As I sit down to write this blog, it is the day of our 7th anniversary as a company. What an interesting and valuable practice to sit down and reflect on the successes, the challenges, and the process that has gotten our little company from a fledging business of one (me) to now a scaling and growing company of 9… and counting!
As I reflect, here are 7 lessons learned from our 7 years in business.
1. Trust Myself
When I began telling people that I wanted to start my own business and move to New York to do it, I was not presented with a lot of support. In fact, it was quite the opposite from all of my family and most of my close friends. The overall feeling was that I was crazy to be leaving a successful coaching career with a stable and prosperous future to start a business in a city that I had never lived in (the most expensive in the entire U.S. my sister added,) to start a new business as a single mother of a 16-month-old baby.
I have to say, I can understand their point.
Still, everything in me knew that this was what I needed to do. I wanted my daughter to have her father in her life (who was living in NY- hence the choice of the city,) and I knew I wanted to be able to raise her as much as humanly possible (hence a virtual company).
2. I am grateful for my GRIT
I have developed grit and determination from many experiences in my life. These skills began developing through the strong work ethic my parents instilled in me through chores and having me start my first job at the age of 9. I used it throughout my teens to become a successful amateur golfer, ranking 76 in the nation at the age of 22. I really needed it when I decided to leave the Morman church and get divorced from my ex-husband at the age of 29. And finally, I used that grit to start a Women’s golf team from scratch and within two years be a top 25 Division II team for the next 10 years.
Still, I have to say starting and maintaining a business in New York has tested every bit of grit I have ever developed.
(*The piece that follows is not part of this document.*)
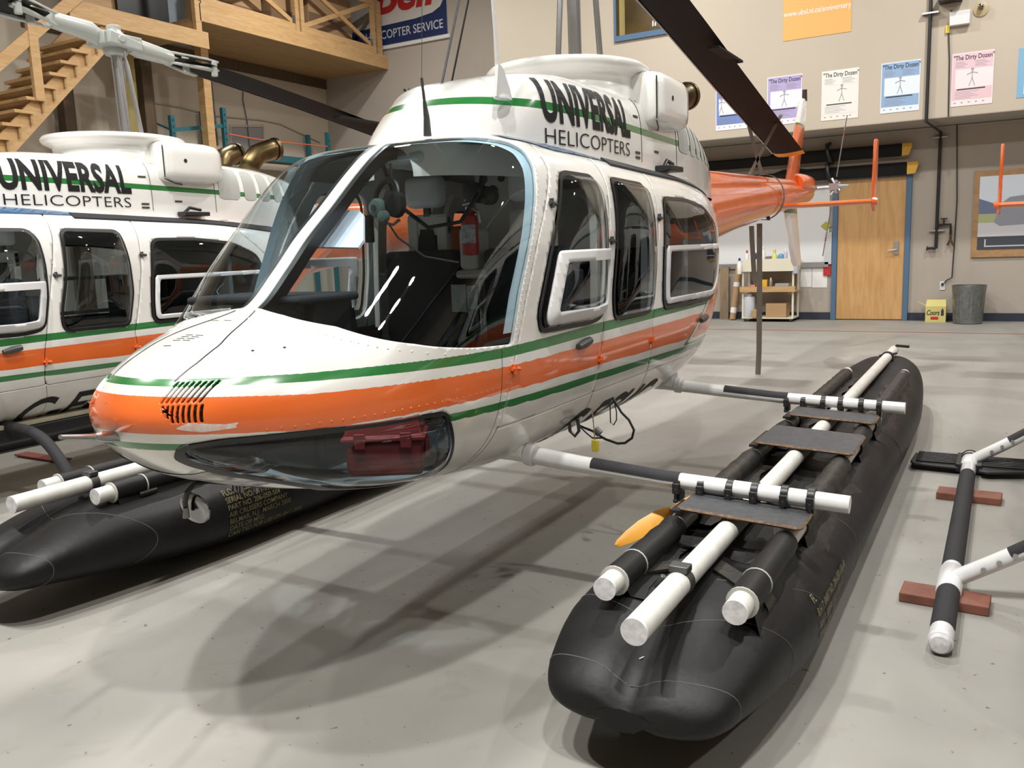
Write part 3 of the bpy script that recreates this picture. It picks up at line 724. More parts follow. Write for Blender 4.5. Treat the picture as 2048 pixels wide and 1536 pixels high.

I am so grateful that I learned early on to keep going even when things are really hard and you just don’t know if you can go any further! It has gotten me through all the bumps along the way.
3. TEAMS make everything better
They say that you can’t be great at everything. Well, ain’t that the truth.
I learned that the hard way when I was about 10 months in business and finally working about 40-50 hrs a week, which also meant with my job as a mom, I was sleeping about 3-5 hrs a night.
I kept finding errors in the newsletter and social media posts I had created for clients that were already posted.
Enough was enough… I hired my first team member Myra within the next two months to start helping me with the things that I just didn’t have bandwidth for or wasn’t good at. She was a godsend and happens to be an amazing editor! 🥳
4. Efficiency is based on skills you love
Have you ever met someone really good at something but they just don’t like doing it?
It happens all the time and the result is that even though one is good at something, they still will do it slowly, reluctantly, or even procrastinate not doing it simply because they don’t like it.
Guess what happens when you find people who are good at what they do and love it? Yes, you got it!
So, that is exactly why I developed a team approach to our business model! That way each member of our team does what they are great at and what they love to do!
This is what one of our clients said to me… “I just don’t know how I used to pay someone 40 hrs a week for what you guys are doing for us in less than 10 hrs a week.”
Now you know!
5. Procedures, Procedures, Procedures
If you didn’t know already, I bet you already guessed, I have procedures for EVERYTHING…well almost everything. When I find I don’t have a process written out for something, I immediately remedy that.
We do it for our clients and our company internally, too.
SOPs are the foundation for anything you want to delegate. No one can live in your head and if you hope for someone to someday do 1 or 20 things for you in the future, it needs to be written down (and now in many cases, videotaped as well).
As we plan to continue to build and grow our client's businesses and our business, procedures manuals are essential!
6. Trust is Key
I am organically an honest person. As one of my good friends says, “I am honest to a fault.” Even though she is joking, I have to say that honesty is one of the biggest contributing factors to A4H’s success.
One of our key values is creating with our clients exactly what they want done and then delivering on our assigned deadline. When we do that, our clients trust us that we do what we say with exceptional deliverables!
Have we missed a few deadlines in the last 7 years? Of course, we have. Still, the number is quite shockingly low after all these years with thousands upon thousands of deliverables. I would say on average we miss about 3 per year and when we do, it is always with an apology, a game plan for resolution, and a new date it will be done!
7. Relationships are the MOST Important!
I absolutely love our clients, our past clients, our team members, and the 10-12 new people I meet every week through all of my networking events and calls!
I love helping people find more joy and happiness in their lives and that can only be done by taking the time to understand them, know their pain points, and help them explore what they love doing.
This is why I love what I do. I get to help our clients focus on the parts of their businesses they love. And, I get to create a business where the people who work with me get to do jobs that they love doing. And, yes, I do ask them and review their tasks all the time.
And the bonus! 😜 In creating this for others, I also created it for myself. Time for me to stop writing this blog and hit the links for a little golf networking! ⛳️
Happy 7th Anniversary to Assistants 4 Hire!